==== MATERIAL PROVIDED

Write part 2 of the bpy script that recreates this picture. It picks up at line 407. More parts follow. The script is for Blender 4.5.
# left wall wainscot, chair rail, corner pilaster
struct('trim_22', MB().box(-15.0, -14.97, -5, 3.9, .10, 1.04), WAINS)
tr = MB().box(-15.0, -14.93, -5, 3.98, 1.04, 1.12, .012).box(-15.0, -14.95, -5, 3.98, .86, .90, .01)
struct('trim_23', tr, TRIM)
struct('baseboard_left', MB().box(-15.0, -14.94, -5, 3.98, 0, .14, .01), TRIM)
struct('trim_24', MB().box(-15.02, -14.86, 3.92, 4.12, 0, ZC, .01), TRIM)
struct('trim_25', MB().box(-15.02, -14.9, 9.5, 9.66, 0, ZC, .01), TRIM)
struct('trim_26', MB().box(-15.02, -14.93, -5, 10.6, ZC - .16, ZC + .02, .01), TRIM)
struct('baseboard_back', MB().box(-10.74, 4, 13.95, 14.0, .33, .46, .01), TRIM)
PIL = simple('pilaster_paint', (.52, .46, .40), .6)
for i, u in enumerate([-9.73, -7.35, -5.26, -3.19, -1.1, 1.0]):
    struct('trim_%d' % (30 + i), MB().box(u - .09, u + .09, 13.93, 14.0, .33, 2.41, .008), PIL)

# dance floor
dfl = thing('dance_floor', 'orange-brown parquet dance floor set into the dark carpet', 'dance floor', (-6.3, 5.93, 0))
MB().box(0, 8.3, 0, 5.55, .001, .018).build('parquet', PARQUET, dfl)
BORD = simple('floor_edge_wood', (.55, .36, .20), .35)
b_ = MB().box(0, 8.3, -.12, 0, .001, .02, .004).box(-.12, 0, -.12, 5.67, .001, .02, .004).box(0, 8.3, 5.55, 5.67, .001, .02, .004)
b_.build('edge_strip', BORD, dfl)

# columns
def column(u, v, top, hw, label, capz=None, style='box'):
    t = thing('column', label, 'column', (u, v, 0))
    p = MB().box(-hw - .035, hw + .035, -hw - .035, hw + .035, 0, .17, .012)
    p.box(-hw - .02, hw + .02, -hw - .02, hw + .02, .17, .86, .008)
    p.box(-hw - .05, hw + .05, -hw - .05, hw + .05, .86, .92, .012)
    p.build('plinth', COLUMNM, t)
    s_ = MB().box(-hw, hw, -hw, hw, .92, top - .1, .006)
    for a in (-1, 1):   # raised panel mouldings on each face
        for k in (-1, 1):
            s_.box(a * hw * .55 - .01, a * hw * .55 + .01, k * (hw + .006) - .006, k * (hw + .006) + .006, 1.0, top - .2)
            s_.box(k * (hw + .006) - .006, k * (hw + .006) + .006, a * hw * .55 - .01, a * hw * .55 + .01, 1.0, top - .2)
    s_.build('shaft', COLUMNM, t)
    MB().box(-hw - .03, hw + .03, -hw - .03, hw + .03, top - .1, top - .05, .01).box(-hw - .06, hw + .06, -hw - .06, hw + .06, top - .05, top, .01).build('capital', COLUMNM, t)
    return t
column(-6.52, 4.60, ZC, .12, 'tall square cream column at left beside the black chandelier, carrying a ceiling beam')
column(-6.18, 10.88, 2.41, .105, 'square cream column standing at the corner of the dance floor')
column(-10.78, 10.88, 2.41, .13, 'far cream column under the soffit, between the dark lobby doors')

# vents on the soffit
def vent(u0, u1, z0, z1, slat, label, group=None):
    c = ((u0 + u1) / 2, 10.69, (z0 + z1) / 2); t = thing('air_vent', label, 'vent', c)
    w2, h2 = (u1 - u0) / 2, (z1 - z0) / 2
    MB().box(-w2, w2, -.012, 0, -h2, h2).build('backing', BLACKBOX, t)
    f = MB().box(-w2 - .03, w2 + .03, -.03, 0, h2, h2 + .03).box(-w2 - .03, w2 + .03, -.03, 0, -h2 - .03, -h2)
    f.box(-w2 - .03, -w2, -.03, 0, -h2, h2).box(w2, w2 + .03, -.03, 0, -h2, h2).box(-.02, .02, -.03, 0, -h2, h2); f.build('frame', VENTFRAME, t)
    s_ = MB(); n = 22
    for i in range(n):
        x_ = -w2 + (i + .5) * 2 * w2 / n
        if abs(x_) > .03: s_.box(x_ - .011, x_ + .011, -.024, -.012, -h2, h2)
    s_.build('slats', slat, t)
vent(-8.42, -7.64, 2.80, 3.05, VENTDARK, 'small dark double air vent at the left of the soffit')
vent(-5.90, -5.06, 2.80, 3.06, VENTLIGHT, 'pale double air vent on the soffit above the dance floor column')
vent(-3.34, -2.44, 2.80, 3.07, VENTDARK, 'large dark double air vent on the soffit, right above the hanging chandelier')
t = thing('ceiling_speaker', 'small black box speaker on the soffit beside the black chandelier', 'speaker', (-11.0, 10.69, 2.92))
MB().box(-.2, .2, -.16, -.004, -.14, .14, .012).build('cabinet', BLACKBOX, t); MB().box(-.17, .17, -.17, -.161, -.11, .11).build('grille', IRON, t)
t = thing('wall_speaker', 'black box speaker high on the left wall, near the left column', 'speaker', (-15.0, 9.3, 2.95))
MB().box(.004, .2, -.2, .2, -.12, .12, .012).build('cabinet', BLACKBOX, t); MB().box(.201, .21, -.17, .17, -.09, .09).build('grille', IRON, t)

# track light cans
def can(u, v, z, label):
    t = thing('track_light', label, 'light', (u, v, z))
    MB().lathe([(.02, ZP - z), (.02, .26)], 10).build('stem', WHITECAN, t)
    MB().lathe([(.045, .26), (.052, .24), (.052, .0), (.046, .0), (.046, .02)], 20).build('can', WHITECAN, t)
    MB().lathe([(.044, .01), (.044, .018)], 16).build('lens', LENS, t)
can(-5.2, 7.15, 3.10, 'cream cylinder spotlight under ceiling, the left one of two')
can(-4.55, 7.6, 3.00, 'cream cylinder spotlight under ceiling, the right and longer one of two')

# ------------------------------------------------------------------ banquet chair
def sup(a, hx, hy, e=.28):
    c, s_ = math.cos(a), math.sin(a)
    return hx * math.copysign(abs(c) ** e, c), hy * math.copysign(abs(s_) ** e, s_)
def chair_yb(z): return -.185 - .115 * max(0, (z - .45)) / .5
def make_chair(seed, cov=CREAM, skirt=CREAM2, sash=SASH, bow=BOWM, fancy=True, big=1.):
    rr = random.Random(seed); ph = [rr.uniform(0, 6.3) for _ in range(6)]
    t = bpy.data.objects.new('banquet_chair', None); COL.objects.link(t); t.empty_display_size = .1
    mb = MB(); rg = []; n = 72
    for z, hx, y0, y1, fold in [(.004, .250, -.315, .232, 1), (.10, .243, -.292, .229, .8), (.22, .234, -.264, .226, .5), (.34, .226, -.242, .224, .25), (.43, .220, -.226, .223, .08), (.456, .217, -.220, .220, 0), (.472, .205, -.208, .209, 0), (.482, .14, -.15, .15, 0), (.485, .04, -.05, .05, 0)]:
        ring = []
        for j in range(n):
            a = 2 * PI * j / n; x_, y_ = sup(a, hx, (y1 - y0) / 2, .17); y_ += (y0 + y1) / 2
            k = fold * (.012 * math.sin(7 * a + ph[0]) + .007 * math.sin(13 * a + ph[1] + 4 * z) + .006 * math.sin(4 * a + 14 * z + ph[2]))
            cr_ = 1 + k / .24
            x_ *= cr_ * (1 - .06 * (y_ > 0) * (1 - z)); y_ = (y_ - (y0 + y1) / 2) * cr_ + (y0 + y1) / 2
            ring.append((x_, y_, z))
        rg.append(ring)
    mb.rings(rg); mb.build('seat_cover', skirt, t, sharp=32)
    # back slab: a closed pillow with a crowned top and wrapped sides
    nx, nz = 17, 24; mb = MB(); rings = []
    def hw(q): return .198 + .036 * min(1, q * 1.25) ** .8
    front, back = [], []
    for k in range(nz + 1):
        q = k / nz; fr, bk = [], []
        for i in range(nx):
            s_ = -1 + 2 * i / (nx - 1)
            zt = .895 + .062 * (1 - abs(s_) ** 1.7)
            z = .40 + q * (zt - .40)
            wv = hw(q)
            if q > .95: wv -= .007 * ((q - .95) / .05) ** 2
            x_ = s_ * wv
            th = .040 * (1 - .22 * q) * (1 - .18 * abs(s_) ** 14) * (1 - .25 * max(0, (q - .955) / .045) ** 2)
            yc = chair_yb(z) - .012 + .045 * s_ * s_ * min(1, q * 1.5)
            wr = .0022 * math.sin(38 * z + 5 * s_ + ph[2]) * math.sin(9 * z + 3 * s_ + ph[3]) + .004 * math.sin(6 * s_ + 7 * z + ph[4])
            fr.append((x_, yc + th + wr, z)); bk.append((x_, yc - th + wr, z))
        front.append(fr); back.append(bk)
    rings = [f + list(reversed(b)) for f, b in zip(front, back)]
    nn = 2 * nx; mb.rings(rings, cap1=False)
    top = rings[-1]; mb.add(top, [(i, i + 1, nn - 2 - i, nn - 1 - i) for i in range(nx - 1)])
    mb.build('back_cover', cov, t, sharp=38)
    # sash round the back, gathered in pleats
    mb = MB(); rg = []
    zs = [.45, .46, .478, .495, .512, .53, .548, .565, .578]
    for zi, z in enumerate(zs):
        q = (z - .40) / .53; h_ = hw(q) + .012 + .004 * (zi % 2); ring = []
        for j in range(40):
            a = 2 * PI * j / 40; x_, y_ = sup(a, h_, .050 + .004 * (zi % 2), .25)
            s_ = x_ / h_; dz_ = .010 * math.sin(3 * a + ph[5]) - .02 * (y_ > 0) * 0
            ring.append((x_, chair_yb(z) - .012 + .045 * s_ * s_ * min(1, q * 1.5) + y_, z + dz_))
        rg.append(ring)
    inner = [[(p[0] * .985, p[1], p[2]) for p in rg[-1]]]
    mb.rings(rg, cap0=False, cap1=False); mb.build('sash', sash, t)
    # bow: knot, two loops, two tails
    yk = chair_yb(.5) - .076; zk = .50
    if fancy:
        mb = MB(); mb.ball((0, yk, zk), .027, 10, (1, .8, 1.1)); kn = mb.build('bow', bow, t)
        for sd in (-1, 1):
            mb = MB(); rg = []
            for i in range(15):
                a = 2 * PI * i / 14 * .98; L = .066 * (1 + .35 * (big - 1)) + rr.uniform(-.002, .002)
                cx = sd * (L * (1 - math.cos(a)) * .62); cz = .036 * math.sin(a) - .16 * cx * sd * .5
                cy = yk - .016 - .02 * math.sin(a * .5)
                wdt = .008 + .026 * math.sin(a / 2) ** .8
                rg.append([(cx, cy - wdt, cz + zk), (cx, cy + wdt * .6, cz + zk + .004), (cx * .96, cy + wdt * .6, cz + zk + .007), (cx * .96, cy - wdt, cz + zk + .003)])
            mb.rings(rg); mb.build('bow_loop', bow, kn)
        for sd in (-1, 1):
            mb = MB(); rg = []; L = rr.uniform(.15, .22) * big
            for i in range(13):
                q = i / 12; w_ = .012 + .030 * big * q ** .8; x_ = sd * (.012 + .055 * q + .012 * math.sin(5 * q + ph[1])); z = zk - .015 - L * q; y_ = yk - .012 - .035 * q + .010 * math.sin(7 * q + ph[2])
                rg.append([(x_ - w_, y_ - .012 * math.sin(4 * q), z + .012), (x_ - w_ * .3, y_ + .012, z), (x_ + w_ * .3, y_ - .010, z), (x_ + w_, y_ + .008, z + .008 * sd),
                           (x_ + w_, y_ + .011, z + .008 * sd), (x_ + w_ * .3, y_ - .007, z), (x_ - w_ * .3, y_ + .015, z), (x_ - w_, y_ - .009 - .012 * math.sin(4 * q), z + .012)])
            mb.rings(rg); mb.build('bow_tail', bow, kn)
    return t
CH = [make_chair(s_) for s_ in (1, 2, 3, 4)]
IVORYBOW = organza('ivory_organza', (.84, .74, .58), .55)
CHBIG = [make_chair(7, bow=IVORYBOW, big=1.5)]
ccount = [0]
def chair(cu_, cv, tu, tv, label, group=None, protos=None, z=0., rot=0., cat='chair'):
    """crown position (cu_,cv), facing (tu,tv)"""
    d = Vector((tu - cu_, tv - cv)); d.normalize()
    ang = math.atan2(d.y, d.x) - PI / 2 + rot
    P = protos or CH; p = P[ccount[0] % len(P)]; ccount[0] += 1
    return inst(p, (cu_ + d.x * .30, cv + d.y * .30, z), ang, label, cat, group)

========

TASK GOAL: All lines from the beginning of the material above through the one with "struct('trim_%d' % (30" need to be returned exactly; please return those and only those.

TASK OUTPUT:
Write part 2 of the bpy script that recreates this picture. It picks up at line 407. More parts follow. The script is for Blender 4.5.
# left wall wainscot, chair rail, corner pilaster
struct('trim_22', MB().box(-15.0, -14.97, -5, 3.9, .10, 1.04), WAINS)
tr = MB().box(-15.0, -14.93, -5, 3.98, 1.04, 1.12, .012).box(-15.0, -14.95, -5, 3.98, .86, .90, .01)
struct('trim_23', tr, TRIM)
struct('baseboard_left', MB().box(-15.0, -14.94, -5, 3.98, 0, .14, .01), TRIM)
struct('trim_24', MB().box(-15.02, -14.86, 3.92, 4.12, 0, ZC, .01), TRIM)
struct('trim_25', MB().box(-15.02, -14.9, 9.5, 9.66, 0, ZC, .01), TRIM)
struct('trim_26', MB().box(-15.02, -14.93, -5, 10.6, ZC - .16, ZC + .02, .01), TRIM)
struct('baseboard_back', MB().box(-10.74, 4, 13.95, 14.0, .33, .46, .01), TRIM)
PIL = simple('pilaster_paint', (.52, .46, .40), .6)
for i, u in enumerate([-9.73, -7.35, -5.26, -3.19, -1.1, 1.0]):
    struct('trim_%d' % (30 + i), MB().box(u - .09, u + .09, 13.93, 14.0, .33, 2.41, .008), PIL)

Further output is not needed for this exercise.